▸ Task to carry out
Copy the lines of the data below exactly, starting at the first and stopping after the line that contains "scn.camera = camo"; include no pictures.

:::::

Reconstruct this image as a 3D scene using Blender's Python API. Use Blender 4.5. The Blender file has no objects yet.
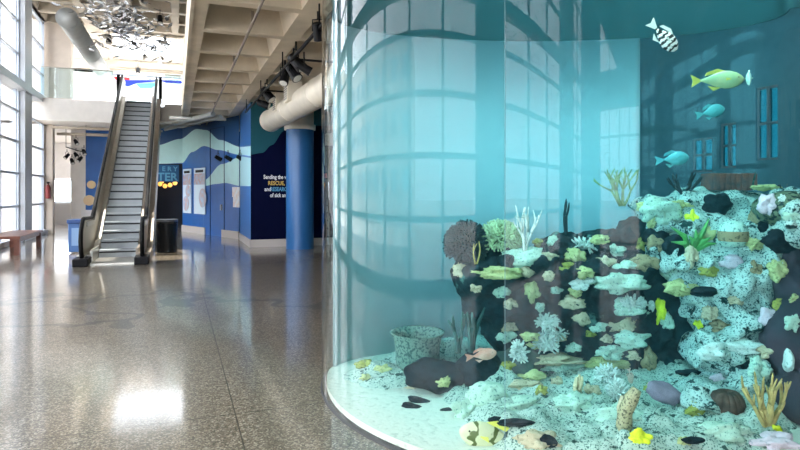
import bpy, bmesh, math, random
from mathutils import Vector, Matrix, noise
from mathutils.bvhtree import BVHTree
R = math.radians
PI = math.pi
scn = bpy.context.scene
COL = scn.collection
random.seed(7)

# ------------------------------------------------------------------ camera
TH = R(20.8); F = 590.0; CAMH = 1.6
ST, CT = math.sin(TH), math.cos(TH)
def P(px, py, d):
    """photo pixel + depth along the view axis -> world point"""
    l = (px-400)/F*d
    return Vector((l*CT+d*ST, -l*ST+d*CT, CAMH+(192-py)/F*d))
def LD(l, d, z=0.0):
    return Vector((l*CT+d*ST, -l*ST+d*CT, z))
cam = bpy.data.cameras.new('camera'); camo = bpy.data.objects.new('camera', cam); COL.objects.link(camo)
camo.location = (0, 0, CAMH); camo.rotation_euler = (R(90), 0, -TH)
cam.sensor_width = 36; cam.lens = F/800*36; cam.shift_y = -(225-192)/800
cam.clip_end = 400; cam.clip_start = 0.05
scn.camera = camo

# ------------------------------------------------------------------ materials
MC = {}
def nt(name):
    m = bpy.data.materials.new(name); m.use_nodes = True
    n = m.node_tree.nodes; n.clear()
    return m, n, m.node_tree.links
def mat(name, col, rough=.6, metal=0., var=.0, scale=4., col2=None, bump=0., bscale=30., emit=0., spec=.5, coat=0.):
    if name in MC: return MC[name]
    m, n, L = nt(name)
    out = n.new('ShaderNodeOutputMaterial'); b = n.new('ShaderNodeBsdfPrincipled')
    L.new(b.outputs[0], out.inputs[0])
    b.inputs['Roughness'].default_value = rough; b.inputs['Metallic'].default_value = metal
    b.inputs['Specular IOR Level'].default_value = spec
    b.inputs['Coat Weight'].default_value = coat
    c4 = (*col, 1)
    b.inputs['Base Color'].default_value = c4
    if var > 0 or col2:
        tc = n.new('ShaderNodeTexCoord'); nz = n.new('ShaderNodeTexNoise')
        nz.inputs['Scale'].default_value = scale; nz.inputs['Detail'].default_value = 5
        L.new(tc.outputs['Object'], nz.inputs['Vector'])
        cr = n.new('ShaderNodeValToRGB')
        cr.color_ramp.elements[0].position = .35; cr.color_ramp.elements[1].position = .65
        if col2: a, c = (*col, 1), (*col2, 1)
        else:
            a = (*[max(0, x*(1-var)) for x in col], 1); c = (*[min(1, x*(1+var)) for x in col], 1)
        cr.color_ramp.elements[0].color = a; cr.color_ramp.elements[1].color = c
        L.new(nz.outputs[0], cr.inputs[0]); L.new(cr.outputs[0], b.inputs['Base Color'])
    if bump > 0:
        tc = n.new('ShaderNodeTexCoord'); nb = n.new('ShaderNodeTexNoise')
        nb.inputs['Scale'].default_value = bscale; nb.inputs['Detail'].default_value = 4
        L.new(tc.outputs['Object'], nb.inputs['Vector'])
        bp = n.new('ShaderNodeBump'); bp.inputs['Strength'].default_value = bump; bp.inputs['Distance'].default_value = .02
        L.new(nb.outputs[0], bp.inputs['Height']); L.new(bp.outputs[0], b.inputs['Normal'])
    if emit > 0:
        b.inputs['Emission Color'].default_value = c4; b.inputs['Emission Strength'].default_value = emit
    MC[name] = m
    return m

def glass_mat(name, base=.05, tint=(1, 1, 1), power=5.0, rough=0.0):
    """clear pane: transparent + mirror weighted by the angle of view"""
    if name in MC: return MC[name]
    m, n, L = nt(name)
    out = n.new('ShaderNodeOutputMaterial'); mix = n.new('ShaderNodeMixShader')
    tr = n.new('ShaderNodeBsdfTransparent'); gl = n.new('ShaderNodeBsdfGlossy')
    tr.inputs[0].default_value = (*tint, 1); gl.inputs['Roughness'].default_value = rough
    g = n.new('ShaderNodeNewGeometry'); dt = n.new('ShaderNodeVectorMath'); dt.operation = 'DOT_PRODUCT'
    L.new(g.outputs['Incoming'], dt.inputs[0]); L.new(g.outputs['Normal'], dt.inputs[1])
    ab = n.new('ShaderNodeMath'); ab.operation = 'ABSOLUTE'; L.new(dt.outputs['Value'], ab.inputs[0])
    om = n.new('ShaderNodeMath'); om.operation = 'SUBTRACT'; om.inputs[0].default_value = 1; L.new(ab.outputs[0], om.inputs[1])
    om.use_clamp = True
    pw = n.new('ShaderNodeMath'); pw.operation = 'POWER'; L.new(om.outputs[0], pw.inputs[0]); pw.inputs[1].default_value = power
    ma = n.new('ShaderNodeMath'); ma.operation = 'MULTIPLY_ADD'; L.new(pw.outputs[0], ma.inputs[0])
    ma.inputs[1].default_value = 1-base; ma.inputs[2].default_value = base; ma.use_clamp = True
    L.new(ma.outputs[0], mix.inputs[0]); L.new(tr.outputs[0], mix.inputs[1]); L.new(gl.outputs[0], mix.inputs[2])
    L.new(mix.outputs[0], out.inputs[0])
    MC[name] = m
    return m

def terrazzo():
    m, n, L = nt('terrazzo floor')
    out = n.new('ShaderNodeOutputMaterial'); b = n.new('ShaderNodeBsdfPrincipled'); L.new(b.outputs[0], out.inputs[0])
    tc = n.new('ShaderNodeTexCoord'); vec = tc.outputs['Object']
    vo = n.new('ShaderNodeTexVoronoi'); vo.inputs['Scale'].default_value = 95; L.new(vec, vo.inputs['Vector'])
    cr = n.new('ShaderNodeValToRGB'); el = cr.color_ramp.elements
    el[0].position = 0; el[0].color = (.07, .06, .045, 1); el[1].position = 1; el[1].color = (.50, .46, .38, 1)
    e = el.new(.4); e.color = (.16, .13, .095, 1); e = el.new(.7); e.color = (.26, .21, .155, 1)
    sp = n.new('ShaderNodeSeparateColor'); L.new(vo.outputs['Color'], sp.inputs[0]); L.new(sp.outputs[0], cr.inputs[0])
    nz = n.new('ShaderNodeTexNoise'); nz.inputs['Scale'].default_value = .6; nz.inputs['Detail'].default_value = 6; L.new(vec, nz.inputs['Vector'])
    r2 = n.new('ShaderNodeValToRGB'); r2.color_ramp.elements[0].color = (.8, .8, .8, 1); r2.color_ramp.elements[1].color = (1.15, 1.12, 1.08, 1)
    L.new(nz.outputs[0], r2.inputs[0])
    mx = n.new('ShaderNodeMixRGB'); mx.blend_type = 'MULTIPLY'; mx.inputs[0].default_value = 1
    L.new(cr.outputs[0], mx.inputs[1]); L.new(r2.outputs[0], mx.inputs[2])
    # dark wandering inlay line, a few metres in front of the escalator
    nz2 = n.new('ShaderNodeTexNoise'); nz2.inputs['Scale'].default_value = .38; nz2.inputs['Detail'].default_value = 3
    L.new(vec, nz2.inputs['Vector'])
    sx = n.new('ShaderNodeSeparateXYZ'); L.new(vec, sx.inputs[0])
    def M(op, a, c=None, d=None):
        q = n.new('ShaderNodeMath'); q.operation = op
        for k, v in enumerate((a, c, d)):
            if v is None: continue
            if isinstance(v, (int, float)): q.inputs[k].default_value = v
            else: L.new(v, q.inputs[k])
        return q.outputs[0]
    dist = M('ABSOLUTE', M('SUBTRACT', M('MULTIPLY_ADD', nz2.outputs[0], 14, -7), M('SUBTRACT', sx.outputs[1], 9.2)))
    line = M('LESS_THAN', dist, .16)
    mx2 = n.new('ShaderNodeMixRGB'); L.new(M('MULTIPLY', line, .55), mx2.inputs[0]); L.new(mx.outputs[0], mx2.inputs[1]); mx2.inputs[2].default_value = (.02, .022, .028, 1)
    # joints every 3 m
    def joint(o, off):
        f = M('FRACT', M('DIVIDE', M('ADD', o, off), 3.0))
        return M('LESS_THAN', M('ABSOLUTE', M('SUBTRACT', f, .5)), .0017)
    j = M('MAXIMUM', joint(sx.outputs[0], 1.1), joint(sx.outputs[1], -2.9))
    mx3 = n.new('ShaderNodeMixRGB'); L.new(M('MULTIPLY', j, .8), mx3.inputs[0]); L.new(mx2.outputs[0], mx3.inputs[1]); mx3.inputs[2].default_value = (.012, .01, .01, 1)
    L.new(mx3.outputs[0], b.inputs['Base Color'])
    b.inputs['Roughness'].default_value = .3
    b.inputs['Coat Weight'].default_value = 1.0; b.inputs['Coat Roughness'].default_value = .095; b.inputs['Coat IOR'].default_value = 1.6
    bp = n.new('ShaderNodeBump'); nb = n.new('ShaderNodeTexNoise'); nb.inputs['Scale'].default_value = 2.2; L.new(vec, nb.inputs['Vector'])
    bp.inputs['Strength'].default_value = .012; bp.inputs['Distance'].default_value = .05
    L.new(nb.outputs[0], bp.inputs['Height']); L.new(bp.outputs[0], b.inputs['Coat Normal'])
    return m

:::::

▸ Answer for this exercise
Reconstruct this image as a 3D scene using Blender's Python API. Use Blender 4.5. The Blender file has no objects yet.
import bpy, bmesh, math, random
from mathutils import Vector, Matrix, noise
from mathutils.bvhtree import BVHTree
R = math.radians
PI = math.pi
scn = bpy.context.scene
COL = scn.collection
random.seed(7)

# ------------------------------------------------------------------ camera
TH = R(20.8); F = 590.0; CAMH = 1.6
ST, CT = math.sin(TH), math.cos(TH)
def P(px, py, d):
    """photo pixel + depth along the view axis -> world point"""
    l = (px-400)/F*d
    return Vector((l*CT+d*ST, -l*ST+d*CT, CAMH+(192-py)/F*d))
def LD(l, d, z=0.0):
    return Vector((l*CT+d*ST, -l*ST+d*CT, z))
cam = bpy.data.cameras.new('camera'); camo = bpy.data.objects.new('camera', cam); COL.objects.link(camo)
camo.location = (0, 0, CAMH); camo.rotation_euler = (R(90), 0, -TH)
cam.sensor_width = 36; cam.lens = F/800*36; cam.shift_y = -(225-192)/800
cam.clip_end = 400; cam.clip_start = 0.05
scn.camera = camo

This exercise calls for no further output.